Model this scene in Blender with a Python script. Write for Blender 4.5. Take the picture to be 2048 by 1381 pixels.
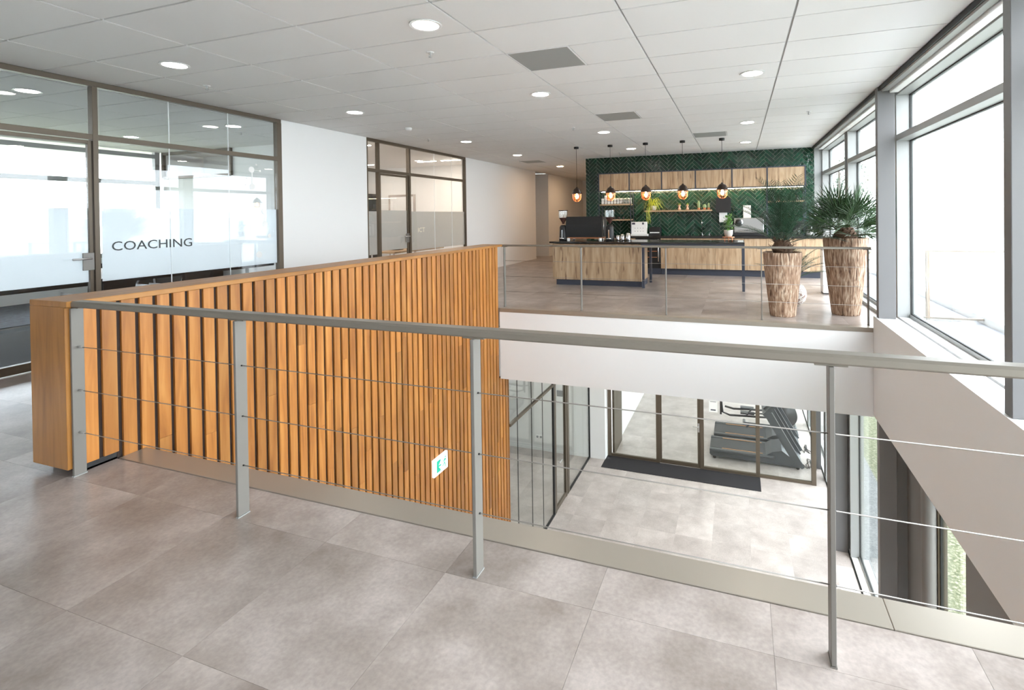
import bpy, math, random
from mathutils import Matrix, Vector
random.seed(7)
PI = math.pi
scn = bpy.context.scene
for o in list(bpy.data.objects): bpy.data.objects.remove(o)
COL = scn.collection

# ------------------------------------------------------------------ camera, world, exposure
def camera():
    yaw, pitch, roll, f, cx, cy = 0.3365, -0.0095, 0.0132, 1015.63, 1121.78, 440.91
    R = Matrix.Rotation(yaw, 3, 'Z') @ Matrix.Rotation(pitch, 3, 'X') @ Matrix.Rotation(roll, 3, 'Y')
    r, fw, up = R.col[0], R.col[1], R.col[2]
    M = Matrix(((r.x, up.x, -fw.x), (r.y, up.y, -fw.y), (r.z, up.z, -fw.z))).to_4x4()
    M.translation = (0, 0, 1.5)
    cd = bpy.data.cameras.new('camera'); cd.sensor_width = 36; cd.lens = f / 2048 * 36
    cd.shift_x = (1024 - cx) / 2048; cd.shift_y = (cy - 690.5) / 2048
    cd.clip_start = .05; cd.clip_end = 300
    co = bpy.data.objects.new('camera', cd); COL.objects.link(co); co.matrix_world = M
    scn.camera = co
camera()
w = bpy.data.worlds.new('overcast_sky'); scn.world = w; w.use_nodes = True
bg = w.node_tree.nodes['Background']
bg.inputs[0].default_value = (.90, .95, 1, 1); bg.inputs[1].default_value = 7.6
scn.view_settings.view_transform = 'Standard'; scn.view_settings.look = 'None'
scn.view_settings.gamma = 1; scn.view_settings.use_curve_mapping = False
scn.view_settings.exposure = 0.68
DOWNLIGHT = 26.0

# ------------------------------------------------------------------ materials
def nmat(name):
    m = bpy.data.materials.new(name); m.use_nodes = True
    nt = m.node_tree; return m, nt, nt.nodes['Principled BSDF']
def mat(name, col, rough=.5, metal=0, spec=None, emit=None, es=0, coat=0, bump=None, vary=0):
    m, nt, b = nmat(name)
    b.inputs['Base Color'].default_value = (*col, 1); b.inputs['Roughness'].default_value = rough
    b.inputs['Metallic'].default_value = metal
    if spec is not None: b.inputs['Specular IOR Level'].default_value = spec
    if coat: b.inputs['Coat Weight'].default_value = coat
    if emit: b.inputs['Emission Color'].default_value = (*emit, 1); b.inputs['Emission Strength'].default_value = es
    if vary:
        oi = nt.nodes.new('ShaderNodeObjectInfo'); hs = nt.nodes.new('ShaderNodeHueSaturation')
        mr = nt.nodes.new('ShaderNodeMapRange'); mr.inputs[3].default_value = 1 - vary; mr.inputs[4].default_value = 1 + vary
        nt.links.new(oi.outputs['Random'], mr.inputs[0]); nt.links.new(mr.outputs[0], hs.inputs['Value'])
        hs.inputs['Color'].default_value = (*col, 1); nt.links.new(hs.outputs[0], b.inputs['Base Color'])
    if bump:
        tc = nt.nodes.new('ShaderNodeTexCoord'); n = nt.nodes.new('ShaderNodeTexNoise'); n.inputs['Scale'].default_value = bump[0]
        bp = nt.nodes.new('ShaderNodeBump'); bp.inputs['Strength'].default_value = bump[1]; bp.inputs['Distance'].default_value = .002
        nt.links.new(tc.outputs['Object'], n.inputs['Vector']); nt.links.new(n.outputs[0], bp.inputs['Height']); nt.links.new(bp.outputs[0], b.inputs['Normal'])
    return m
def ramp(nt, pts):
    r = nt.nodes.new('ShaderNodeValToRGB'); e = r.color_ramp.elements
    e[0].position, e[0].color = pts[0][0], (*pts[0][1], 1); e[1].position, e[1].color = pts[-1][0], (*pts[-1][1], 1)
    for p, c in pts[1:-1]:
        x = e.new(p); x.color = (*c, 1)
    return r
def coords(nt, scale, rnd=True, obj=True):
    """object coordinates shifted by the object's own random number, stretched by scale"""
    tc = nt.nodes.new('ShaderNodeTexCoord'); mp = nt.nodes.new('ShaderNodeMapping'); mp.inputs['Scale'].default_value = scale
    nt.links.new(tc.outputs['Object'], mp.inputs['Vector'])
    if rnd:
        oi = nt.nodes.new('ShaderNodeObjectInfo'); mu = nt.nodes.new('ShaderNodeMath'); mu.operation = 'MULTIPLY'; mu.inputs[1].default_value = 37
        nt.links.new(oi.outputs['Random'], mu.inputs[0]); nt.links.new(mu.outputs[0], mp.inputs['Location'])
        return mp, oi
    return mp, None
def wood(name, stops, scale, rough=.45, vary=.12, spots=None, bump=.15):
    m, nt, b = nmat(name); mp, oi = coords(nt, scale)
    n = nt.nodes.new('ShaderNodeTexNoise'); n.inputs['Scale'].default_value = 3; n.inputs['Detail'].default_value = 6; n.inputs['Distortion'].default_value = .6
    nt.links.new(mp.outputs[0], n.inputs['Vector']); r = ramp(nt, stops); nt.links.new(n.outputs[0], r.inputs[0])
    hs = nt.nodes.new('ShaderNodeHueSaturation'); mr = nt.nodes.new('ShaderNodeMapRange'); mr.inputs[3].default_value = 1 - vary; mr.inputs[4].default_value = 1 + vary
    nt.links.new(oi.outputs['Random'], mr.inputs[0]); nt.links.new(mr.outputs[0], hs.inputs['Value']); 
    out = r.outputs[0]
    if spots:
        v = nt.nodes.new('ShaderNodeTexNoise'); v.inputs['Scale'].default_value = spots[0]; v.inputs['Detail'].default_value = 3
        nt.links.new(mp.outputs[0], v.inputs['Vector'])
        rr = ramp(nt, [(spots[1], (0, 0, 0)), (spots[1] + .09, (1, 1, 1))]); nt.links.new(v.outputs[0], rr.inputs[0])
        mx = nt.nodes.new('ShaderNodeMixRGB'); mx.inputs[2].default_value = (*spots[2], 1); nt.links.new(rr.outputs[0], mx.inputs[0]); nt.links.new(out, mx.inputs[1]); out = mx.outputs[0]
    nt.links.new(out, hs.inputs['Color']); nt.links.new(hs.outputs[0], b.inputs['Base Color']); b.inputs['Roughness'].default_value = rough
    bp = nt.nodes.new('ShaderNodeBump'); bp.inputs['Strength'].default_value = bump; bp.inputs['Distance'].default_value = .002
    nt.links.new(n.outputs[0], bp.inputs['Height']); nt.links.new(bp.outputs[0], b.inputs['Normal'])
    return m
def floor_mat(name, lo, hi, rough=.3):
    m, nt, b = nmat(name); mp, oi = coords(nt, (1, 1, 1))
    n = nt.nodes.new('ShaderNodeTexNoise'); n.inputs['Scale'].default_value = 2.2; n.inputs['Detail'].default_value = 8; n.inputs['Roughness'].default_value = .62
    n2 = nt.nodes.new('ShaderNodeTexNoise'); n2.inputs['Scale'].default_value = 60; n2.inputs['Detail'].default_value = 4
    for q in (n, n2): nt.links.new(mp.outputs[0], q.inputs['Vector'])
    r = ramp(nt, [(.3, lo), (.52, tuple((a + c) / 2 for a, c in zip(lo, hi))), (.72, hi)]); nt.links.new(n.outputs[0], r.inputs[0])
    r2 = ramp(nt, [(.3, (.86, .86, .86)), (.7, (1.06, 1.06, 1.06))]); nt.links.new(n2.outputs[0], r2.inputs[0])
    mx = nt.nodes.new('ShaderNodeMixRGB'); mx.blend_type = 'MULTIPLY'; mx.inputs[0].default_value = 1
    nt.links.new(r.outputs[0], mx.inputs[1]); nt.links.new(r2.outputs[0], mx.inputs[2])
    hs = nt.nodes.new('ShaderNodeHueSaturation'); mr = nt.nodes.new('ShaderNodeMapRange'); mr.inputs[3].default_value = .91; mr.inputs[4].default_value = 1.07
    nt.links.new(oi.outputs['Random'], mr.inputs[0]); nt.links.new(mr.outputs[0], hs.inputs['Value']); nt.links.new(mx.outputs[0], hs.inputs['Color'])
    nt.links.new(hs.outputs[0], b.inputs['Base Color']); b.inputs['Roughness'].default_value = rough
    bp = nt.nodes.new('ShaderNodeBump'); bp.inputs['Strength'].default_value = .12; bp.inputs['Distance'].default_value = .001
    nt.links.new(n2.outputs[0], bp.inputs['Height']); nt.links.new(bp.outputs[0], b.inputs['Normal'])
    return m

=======

▸ **Given task**
Take the lines from the start of the material to the line with "COL = scn.collection", both included, and transcribe them exactly without the pictures.

▸ **Written response**
Model this scene in Blender with a Python script. Write for Blender 4.5. Take the picture to be 2048 by 1381 pixels.
import bpy, math, random
from mathutils import Matrix, Vector
random.seed(7)
PI = math.pi
scn = bpy.context.scene
for o in list(bpy.data.objects): bpy.data.objects.remove(o)
COL = scn.collection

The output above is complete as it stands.